Fast spin up of Ocean biogeochemical models using matrix-free Newton–Krylov

Abstract

A novel computational approach is introduced for the efficient computation of equilibrium solutions of seasonally forced ocean biogeochemical models. The essential idea is to formulate the problem as a large system of nonlinear algebraic equations to be solved with a class of methods known as matrix-free Newton–Krylov (MFNK). MFNK is a combination of Newton-type methods for superlinearly convergent solution of nonlinear equations, and Krylov subspace methods for solving the Newton correction equations. The basic link between the two methods is the Jacobian-vector product, which may be probed approximately without forming and storing the elements of the true Jacobian.

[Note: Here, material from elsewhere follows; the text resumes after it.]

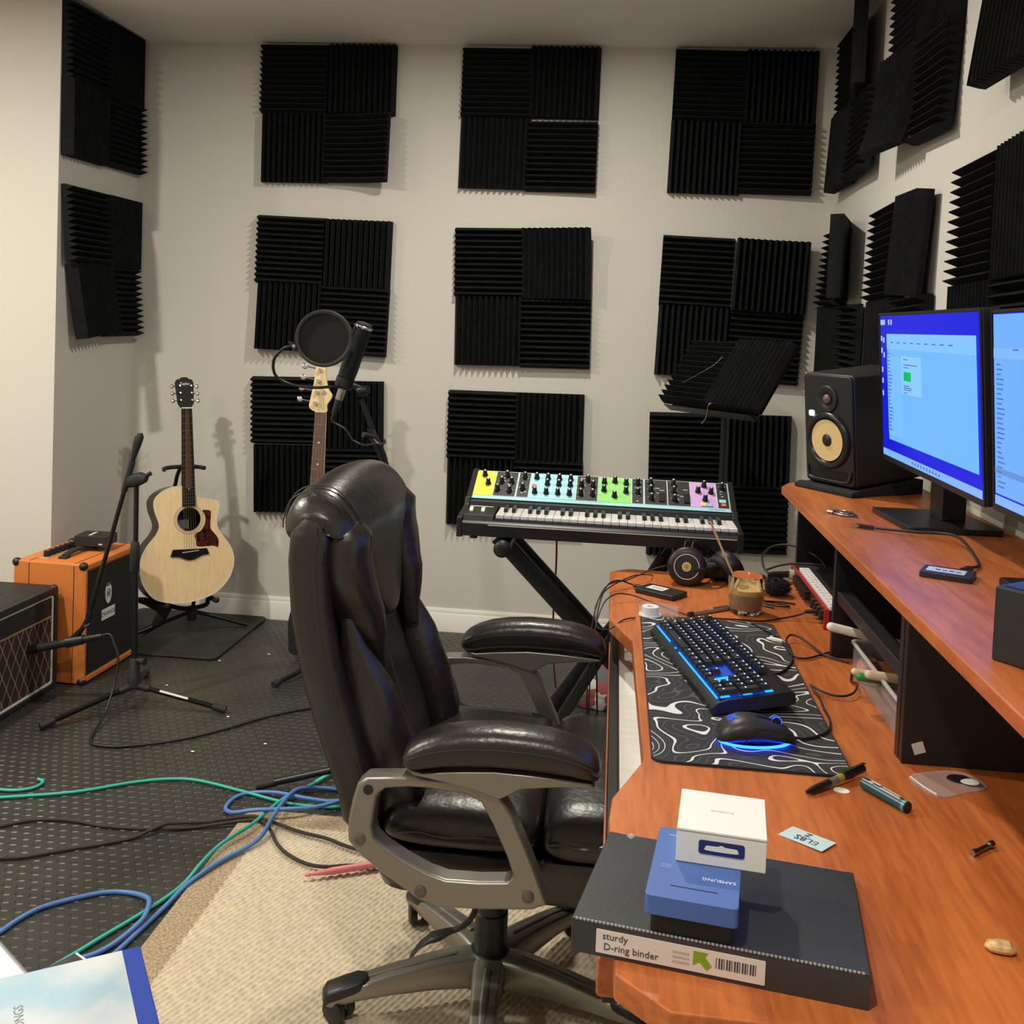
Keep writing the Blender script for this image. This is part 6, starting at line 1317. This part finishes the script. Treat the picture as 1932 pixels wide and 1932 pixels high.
# ------------------------------------------------------------------ music stand carrying two foam tiles
mst = thing('music_stand', 'black music stand behind the synthesizer with foam squares on its desk', 'music stand', (2.63, -.70, .012))
obj('pole', MB().cyl((2.632, -.70, .03), (2.625, -.70, 1.17), .0135, n=14), BLACKMETAL, mst)
obj('upper_tube', MB().cyl((2.626, -.70, .95), (2.622, -.70, 1.16), .0105, n=14), BLACKMETAL, mst)
for a in (.4, 2.5, 4.6): obj('leg', MB().cyl((2.632, -.70, .16), (2.632+.26*math.cos(a), -.70+.26*math.sin(a), .022), .009), BLACKMETAL, mst)
MU = frame((2.628, -.70, 1.243), (.56, -.83, 0), (.83*.56, .56*.56, .83))
obj('desk_plate', MB().box(-.24, .24, -.16, .15, -.022, -.019, MU), BLACKMETAL, mst)
obj('desk_lip', MB().box(-.24, .24, -.163, -.160, -.022, .015, MU), BLACKMETAL, mst)
for dx, ori, lab in ((-.150, 'h', 'black foam tile with level ridges on the left of the music stand'), (.130, 'v', 'black foam tile with upright ridges on the right of the music stand')):
    o = bpy.data.objects.new('acoustic_foam_tile', FLAT); COL.objects.link(o)
    o.matrix_world = MU @ Matrix.Translation((dx, 0, -.018 + (.012 if ori == 'v' else 0))) @ (Matrix.Rotation(math.pi/2, 4, 'Z') if ori == 'v' else Matrix.Identity(4)) @ (Matrix.Scale(.92, 4))
    tag(o, lab, 'foam tile', 'foam tiles on the music stand')
cable('string_scrap', 'bent scrap of steel guitar string lying across the foam on the music stand', [MU @ Vector((-.175, -.07, .036)), MU @ Vector((-.09, -.015, .040)), MU @ Vector((-.05, .02, .040)), MU @ Vector((-.03, .055, .042))], .0010, GREYMETAL, 'string')
cable('string_end', 'loose end of steel string dangling under the music stand foam', [(2.575, -.80, 1.145), (2.556, -.80, 1.142), (2.550, -.80, 1.118), (2.546, -.80, 1.090), (2.532, -.80, 1.070)], .0010, GREYMETAL, 'string')
# ------------------------------------------------------------------ floor cables and small floor things
F = .0155
def fl(L, z=F): return [(a, b, z) for a, b in L]
TEALC = mat('cable_teal', (.03, .40, .32), .45); BLUEC = mat('cable_blue', (.085, .20, .50), .45); BRAID = mat('cable_braid', (.045, .028, .024), .7, bump=(900, 1.0), var=(700, .9))
cable('instrument_cable', 'teal cable running across the rubber floor from the left edge', fl([(0.40, -1.90), (0.512, -1.869), (0.565, -1.848), (0.742, -1.78), (0.879, -1.689), (0.977, -1.648), (1.064, -1.646), (1.208, -1.687), (1.354, -1.731), (1.466, -1.733), (1.518, -1.721), (1.62, -1.70)], F+.001), .0048, TEALC, group='instrument cables on the floor')
o = cable('instrument_cable', 'teal cable laid diagonally along the rug corner to its plug', [(1.392, -1.602, F+.004), (1.347, -1.709, F+.012), (1.328, -1.816, .036), (1.313, -1.905, .038), (1.272, -2.013, .036), (1.259, -2.103, .034), (1.245, -2.17, .018), (1.225, -2.241, F), (1.192, -2.325, F), (1.161, -2.396, F), (1.133, -2.463, F), (1.09, -2.56, F)], .0048, TEALC, group='instrument cables on the floor')
obj('plug_sleeve', MB().cyl((1.392, -1.602, F+.005), (1.430, -1.505, F+.006), .0060, .0050, 12), mat('sleeve_teal', (.10, .60, .48), .4), o)
cable('instrument_cable', 'blue cable coiled on the floor and running along the rug edge', [(1.56, -1.69, F+.004), (1.513, -1.701, F+.010), (1.461, -1.717, F+.010), (1.385, -1.723, F+.018), (1.307, -1.693, F+.010), (1.236, -1.685, F), (1.198, -1.72, F), (1.193, -1.785, F), (1.232, -1.834, .028), (1.30, -1.843, .046), (1.385, -1.822, .046), (1.452, -1.779, .038), (1.513, -1.715, F+.020), (1.510, -1.68, F+.012), (1.481, -1.628, F+.002), (1.434, -1.623, F+.002), (1.385, -1.651, F+.012), (1.363, -1.706, F+.026), (1.357, -1.788, .046), (1.36, -1.875, .050), (1.354, -1.973, .034), (1.307, -2.063, .030), (1.282, -2.122, .030), (1.256, -2.195, .024), (1.243, -2.27, F+.002), (1.229, -2.355, F), (1.218, -2.428, F), (1.20, -2.53, F)], .0058, BLUEC, group='instrument cables on the floor')
cable('instrument_cable', 'blue cable curving in a wide loop at the lower left of the floor', [(0.92, -2.50, F), (0.936, -2.42, F), (0.948, -2.367, F), (0.972, -2.317, F), (1.028, -2.268, F), (1.084, -2.234, F), (1.139, -2.228, F), (1.19, -2.255, F+.010), (1.214, -2.291, F+.018), (1.223, -2.342, F+.012), (1.205, -2.402, F+.004), (1.181, -2.448, F), (1.15, -2.48, F), (1.10, -2.53, F)], .0058, BLUEC, group='instrument cables on the floor')
cable('instrument_cable', 'brown braided cable ending beside the pink drumstick on the rug', [(0.60, -2.03, F), (0.659, -1.993, F), (0.714, -1.951, F), (0.774, -1.934, F), (0.839, -1.932, F), (0.926, -1.944, F), (1.045, -1.936, F), (1.085, -1.932, F+.003), (1.15, -1.909, F), (1.243, -1.876, .022), (1.313, -1.863, .029), (1.361, -1.906, .032), (1.406, -1.978, .033), (1.453, -2.027, .033), (1.514, -2.062, .033), (1.564, -2.066, .033), (1.609, -2.052, .033), (1.70, -2.03, .033)], .0046, BRAID, group='instrument cables on the floor')
cable('instrument_cable', 'brown braided cable passing under the blue coil towards the chair', [(0.68, -2.17, F), (0.755, -2.14, F), (0.81, -2.123, F), (0.884, -2.076, F), (0.973, -2.024, F), (1.026, -1.984, F), (1.076, -1.934, F+.012), (1.105, -1.904, F+.006), (1.178, -1.874, F+.002), (1.286, -1.849, .030), (1.348, -1.872, .034), (1.446, -1.911, .033), (1.525, -1.932, .033), (1.584, -1.96, .033), (1.70, -2.00, .033)], .0046, BRAID, group='instrument cables on the floor')
cable('instrument_cable', 'short loop of teal cable at the far left edge of the photo', fl([(0.60, -1.72), (0.625, -1.735), (0.618, -1.775), (0.57, -1.80), (0.50, -1.80)]), .0048, TEALC, group='instrument cables on the floor')
cable('floor_lead', 'black lead crossing the rubber floor behind the chair arm', fl([(1.62, -.80), (1.70, -.86), (1.79, -.96), (1.86, -1.05), (1.95, -1.12)]), .0042)
stick('drumstick', 'pink drumstick lying on the beige rug behind the chair', (1.73, -2.02, .040), (1.525, -2.118, .036), .0085, mat('stick_pink', (.72, .22, .24), .4))
o = MB().loft([((2.24, -.72, .012), (.13, 0, 0), (0, .11, 0)), ((2.24, -.72, .05), (.15, 0, 0), (0, .13, 0)), ((2.25, -.71, .13), (.13, .02, 0), (0, .11, 0)), ((2.26, -.70, .20), (.08, 0, .01), (0, .07, 0)), ((2.27, -.69, .225), (.03, 0, 0), (0, .03, 0))], 14, 2.3)
pm = mat('plaid', (.5, .45, .42), .8); nt = pm.node_tree; ck = nt.nodes.new('ShaderNodeTexChecker'); ck.inputs['Scale'].default_value = 30; ck.inputs[1].default_value = (.62, .58, .55, 1); ck.inputs[2].default_value = (.30, .06, .07, 1)
tc = nt.nodes.new('ShaderNodeTexCoord'); vo = nt.nodes.new('ShaderNodeTexVoronoi'); vo.inputs['Scale'].default_value = 28; rp = nt.nodes.new('ShaderNodeValToRGB'); rp.color_ramp.interpolation = 'CONSTANT'
rp.color_ramp.elements[0].color = (.62, .57, .54, 1); rp.color_ramp.elements[1].color = (.30, .07, .08, 1); rp.color_ramp.elements[1].position = .45; e = rp.color_ramp.elements.new(.72); e.color = (.12, .12, .14, 1)
nt.links.new(tc.outputs['Object'], vo.inputs['Vector']); nt.links.new(vo.outputs['Color'], rp.inputs[0]); nt.links.new(rp.outputs[0], nt.nodes['Principled BSDF'].inputs['Base Color'])
tag(rebase(obj('cloth_bag', o, pm, ang=60), (2.24, -.72, .012)), 'crumpled red and white patterned cloth bag on the floor behind the stand', 'bag')
# flecks of fluff on the rubber
random.seed(5)
for x, y, wh in ((.70, -.62, 'beside the near corner of the smooth mat'), (.62, -.92, 'between the orange amplifier and the microphone stand'), (.95, -1.16, 'by the right foot of the microphone stand'), (.86, -.50, 'right of the smooth mat near the back wall'), (1.15, -1.35, 'left of the leather chair back'), (.95, -1.45, 'on the rubber floor above the teal cable')):
    z = MATZ+.002 if not (.08 < x < .68 and y > -.62) else MATZ+.012
    o = MB().loft([((x, y, z+.0005), (.002, 0, 0), (0, .0015, 0)), ((x+.001, y, z+.0025), (.005*random.uniform(.6, 1.3), 0, 0), (0, .004, 0)), ((x, y, z+.004), (.002, 0, 0), (0, .0015, 0))], 8, 2)
    tag(rebase(obj('fluff', o, PAPER, ang=60), (x, y, z)), 'tiny white fluff fleck '+wh, 'fluff', 'flecks of fluff on the rubber floor')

To render this approach practical for global models with O(10 6) degrees of freedom, a flexible preconditioning strategy is developed. The result is an essentially “black-box” numerical scheme than can be applied to most existing biogeochemical models. The method is illustrated by applying it to find the equilibrium solutions of two realistic biogeochemical problems. Compared with the conventional approach of direct time integration, the preconditioned-MFNK scheme is shown to be roughly two orders of magnitude more efficient. Several potential refinements of the basic algorithm that may yield further performance gains are discussed. The numerical scheme described here addresses a fundamental challenge to using ocean biogeochemical models more effectively.